13. An expert report of Dr Nadarajah dated 8 March 2016 has been submitted, which asserts that:

(i) human rights abuses, surveillance and a heavy militarised presence in Tamil areas continues: [14]-[23];
(ii) the Prevention of Terrorism Act remains in force and prolonged detention of hundreds of people held since the end of the civil war on suspicion of LTTE connections continues: [15]-[37];
(iii) the risk of torture and death in custody continues and is particularly prevalent in the interrogation of suspected LTTE cadres, members and supporters: [38]-[42];
(iv) harassment, intimidation and arrests of actual or suspected former LTTE members and supporters and their families, including returnees continues: [43]-[53];
(v) the authorities remain convinced that the revival of the LTTE is a genuine security threat in the country and "remain committed to a general mobilisation against potential LTTE resurgence and Tamil separatism": [60];
(vi) his past history, particularly his past arrests based on suspicion of involvement with the LTTE in Malaysia and the UK, his violation of reporting conditions in 2009 indicate that he is of adverse interest to the authorities and were he to be forcibly returned to Sri Lanka, would place him at risk of arrest and ill-treatment or worse in custody: [74].

14. I find that the opinions of the expert are consistent with the general background evidence, in particular, the Home Office Country Information Guidance: "Sri Lanka: Tamil Separatism" August 2014 and the USSD report 2014. The former, relying on a Swiss Refugee Council report of 15 November 2012, records at 2.2.3: "Although the LTTE may have been defeated and there is not the slightest sign that this organisation has survived, the State machine of Sri Lanka is extremely paranoid and is trying to contain any resurgence of this group, of the germination of tendencies of independence alongside the Tamils ? According to several reports, people who return from abroad are often suspected of maintaining links with the LTTE and are particularly threatened."

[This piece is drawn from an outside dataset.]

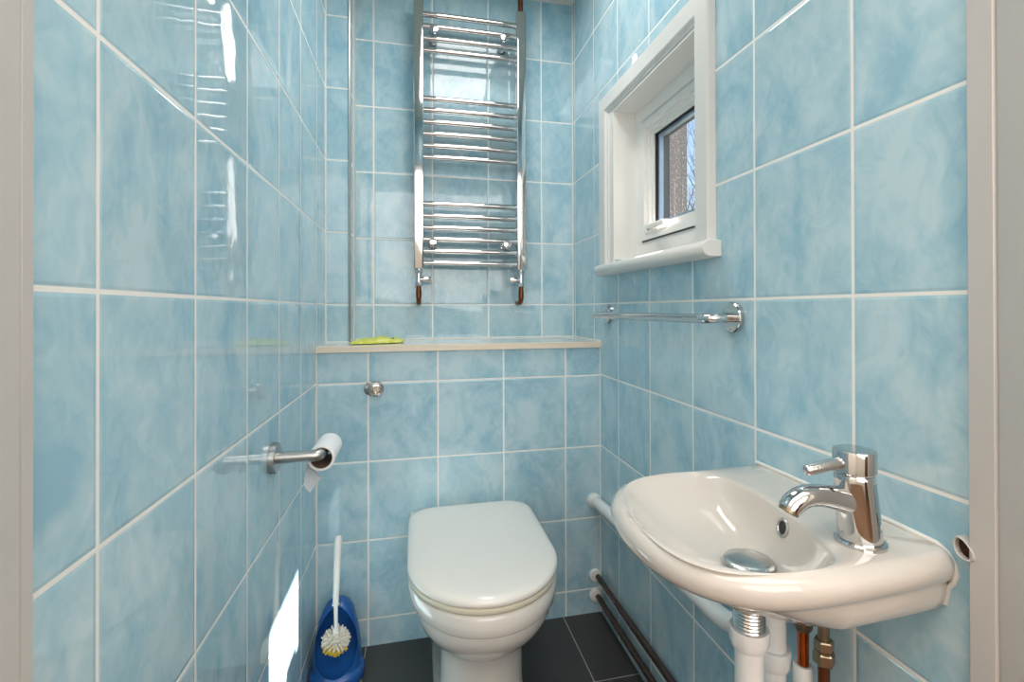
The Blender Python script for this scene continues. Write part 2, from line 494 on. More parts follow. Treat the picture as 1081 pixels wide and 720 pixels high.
# outside: neighbouring wall, tree, ground
bm = bmesh.new(); box(bm, .80, 1.555, 2.6, 3.4, -1.0, 5.2)
solo('neighbour_wall', bm, M['pebble'], 'pinkish grey pebbledash wall end standing outside the small window', 'wall', None)
bm = bmesh.new()
def branch(p, d, L, r, k):
    q = p + d * L
    tube(bm, [p, p + d * L * .5 + Vector((random.uniform(-.02, .02), 0, random.uniform(-.02, .02))) * L, q], [r, r * .8, r * .6], 5)
    if k:
        for _ in range(3 if k > 1 else 4):
            nd = (d + Vector((random.uniform(-.8, .8), random.uniform(-.6, .6), random.uniform(-.25, .8)))).normalized()
            branch(q if random.random() < .6 else p + d * L * .6, nd, L * random.uniform(.55, .8), r * .55, k - 1)
branch(Vector((5.12, 8.2, -1.0)), Vector((0, 0, 1)), 2.3, .05, 5)
branch(Vector((5.25, 8.5, -1.0)), Vector((-.03, 0, 1)).normalized(), 2.0, .04, 5)
solo('bare_tree', bm, M['bark'], 'bare twiggy tree seen against the blue sky outside the window', 'tree', 40)
bm = bmesh.new(); box(bm, .75, 60, -40, 60, -1.2, -1.0)
struct('ground', bm, M['ground'])

# ================================================================== RADIATOR
rad = thing('towel_radiator', 'tall chrome ladder towel radiator hung on the back wall above the ledge', 'radiator', (0.1915, YM, 1.12))
RY = 1.731
ztop, zbot = 2.056, 1.128
for xc in (.0122, .3715):
    bm = bmesh.new()
    box(bm, xc - .0168, xc + .0168, RY - .0165, RY + .0165, zbot, ztop, .0045, 4)
    part('side_rail', bm, M['chrome'], rad, 12)
ys_px = [11.7, 24.2, 37.0, 49.7, 100.7, 112.8, 125.4, 138.0, 150.6, 162.8, 212.3, 225.0, 237.4, 249.8, 262.4, 275.0]
for y in ys_px:
    z = EYE + (324.3 - y) / 519.4 * 1.690
    bm = bmesh.new()
    pts = []
    for k in range(17):
        tt = k / 16; x = .026 + (.358 - .026) * tt
        pts.append((x, RY - .004 - .002 * math.sin(PI * tt), z))
    tube(bm, pts, .0095, 20)
    part('bar', bm, M['chrome'], rad, 60)
for (x, z) in ((.0635, 1.950), (.3104, 1.950), (.0600, 1.218), (.3185, 1.217)):
    bm = bmesh.new()
    lathe(bm, (x, YM, z), (0, -1, 0), [(0, .0150), (.010, .0150), (.012, .0120), (.0125, .0075), (.074, .0075), (.0745, .0135), (.076, .0150), (.089, .0150), (.0915, .0135), (.0925, .010)], 32)
    part('wall_bracket', bm, M['chrome'], rad, 40)
for xc, sgn in ((.0122, 1), (.3715, -1)):
    bm = bmesh.new()
    lathe(bm, (xc, RY, zbot), (0, 0, -1), [(0, .0085), (.004, .0085)], 20, cap1=False)
    hexnut(bm, (xc, RY, zbot - .003), (0, 0, -1), .0125, .013, 8)
    lathe(bm, (xc, RY, zbot - .015), (0, 0, -1), [(0, .0095), (.030, .0095)], 24)
    lathe(bm, (xc, RY, zbot - .036), (sgn, 0, 0), [(0, .008), (.016, .008), (.018, .0065)], 24)
    hexnut(bm, (xc, RY, zbot - .045), (0, 0, -1), .0130, .013, 8)
    v = part('valve', bm, M['chrome'], rad, 35)
    bm = bmesh.new()
    lathe(bm, (xc + sgn * .014, RY, zbot - .036), (sgn, 0, 0), [(0, .0085), (.002, .0105), (.026, .0105), (.028, .0095), (.0285, .006)], 28)
    part('valve_cap', bm, M['chrome'], v, 35)
    bm = bmesh.new()
    tube(bm, fillet([(xc, RY, zbot - .056), (xc, RY, zbot - .116), (xc, YM, zbot - .116)], .025, 10), .0082, 18)
    lathe(bm, (xc, RY, zbot - .072), (0, 0, -1), [(0, .0095), (.028, .0095)], 20)
    part('copper_elbow', bm, M['copper_dull'], rad, 45, label='tarnished copper elbow turning into the tiles')
bm = bmesh.new(); tube(bm, [(.3715, RY, ztop - .004), (.3715, RY, ZC)], .0095, 18)
part('supply_pipe', bm, M['copper_dull'], rad, 45, label='dark copper pipe rising from the right rail')

# ================================================================== TOWEL RAIL (right wall)
tr = thing('towel_rail', 'chrome wall towel rail with round end plates below the window', 'towel rail', (DR, 1.13, .97))
fz = .9715; yn, yf = .822, 1.4465
for y in (yn, yf):
    bm = bmesh.new()
    lathe(bm, (DR, y, fz), (-1, 0, 0), [(0, .0292), (.008, .0292), (.0100, .0275), (.010, .0225), (.0105, .010)], 48)
    part('end_plate', bm, M['chrome'], tr, 35)
bm = bmesh.new()
tube(bm, fillet([(DR - .008, yn, fz), (.535, yn, fz - .002), (.535, yf, fz - .002), (DR - .008, yf, fz)], .032, 12), .0095, 24)
part('bar', bm, M['chrome'], tr, 60)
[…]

15. I have also considered the post GJ caselaw as invited so to do by both representatives. In MP (Sri Lanka) [2014] EWCA Civ 829, the Court of Appeal considered an appeal against the findings and conclusions in GJ (whose appeal had been allowed). I note that at [43] in allowing the appeal of NT and remitting it back to the UT, Maurice Kay LJ expressly acknowledged that paragraph 356(7)(a) embraces the possibility of an applicant who has or is perceived as having a "significant role in ? a renewal of hostilities within Sri Lanka" absent some diaspora activity, even though such activity will usually be the touchstone. My attention was also drawn to the judgment of Lord Justice Underhill at [50] where he held inter alia:

"? I do not read para. 356(7)(a) of its determination as prescribing that diaspora activism is the only basis on which a returning Tamil might be regarded as posing such a threat and thus of being at risk on return. Even apart from cases falling under heads (b)-(d) in para. 356(7) there may, though untypically, be other cases (of which NT may be an example) where the evidence shows particular grounds for concluding that the Government might regard the applicant as posing a current threat to the integrity of Sri Lanka as a single state even in the absence of evidence that he or she has been involved in diaspora activism."

Thus it is clear that whilst a record of past LTTE activism does not as such constitute a risk factor for returnees, such a person may be at current risk if perceived or regarded as posing a current threat to the integrity of Sri Lanka as a single state and I accept Ms Jones' submission in this respect.

16. In respect of PP (Sri Lanka) [2014] EWCA Civ 1828, the key finding is at [35] where Lady Justice Arden held that: "The high level of militarisation may be such as to put vulnerable individuals such as members of household headed by women at risk." However, I agree with Mr Clarke's submission that this judgment is not pertinent to the particular facts of this Appellant's case because PP was expressly concerned with the position of Tamil women (who have suffered sexual violence).

17. Both parties also addressed me in respect of the decision of the Upper Tribunal in DSG & Others (Afghan Sikhs: departure from CG) Afghanistan [2013] UKUT 00148 (IAC) as to the circumstances in which a Judge may depart from country guidance. At [21] the Upper Tribunal cited the Upper Tribunal Immigration and Asylum Chamber Guidance Note 2011 No 2, at paragraph 11:

'"If there is credible fresh evidence relevant to the issue that has not been considered in the country guidance case or, if a subsequent case includes further issues that have not been considered in the CG case, the judge will reach the appropriate conclusion on the evidence, taking into account the conclusion in the CG case so far as it remains relevant."

And at paragraph 12:

"Where country guidance has become outdated by reason of developments in the country in question, it is anticipated that a judge of the First-tier Tribunal will have such credible fresh evidence as envisaged in paragraph 11 above."

18. However, I find that, whilst much of the evidence relied upon by the Appellant postdates the CG decision in GJ and Others (post-civil war: returnees) Sri Lanka CG [2013] UKUT 00319 (IAC) it is all of a part with it, in that it shows that the Sri Lankan authorities continue to commit human rights abuses against those it suspects may be involved in a resurgence of the LTTE and Tamil separatism. The background and expert evidence makes clear that the risk of persecution or treatment in breach of their human rights continues for such individuals.

19. Therefore, there is no need to depart from the CG decision of GJ and Others (post-civil war: returnees) Sri Lanka CG [2013] UKUT 00319 (IAC) on the particular facts of this case. I am satisfied on the basis of the findings of fact that there is a reasonable degree of likelihood or a serious possibility that the Appellant would be of adverse interest to the Sri Lankan authorities if he were to be returned.

20. I allow the appeal on the basis that the Appellant has a well-founded fear of persecution in Sri Lanka on account of perceived political opinion. In the alternative, I allow the appeal on the basis that there is a real risk that he would be subjected to treatment contrary to Article 3 of ECHR, in light of the current country information and evidence.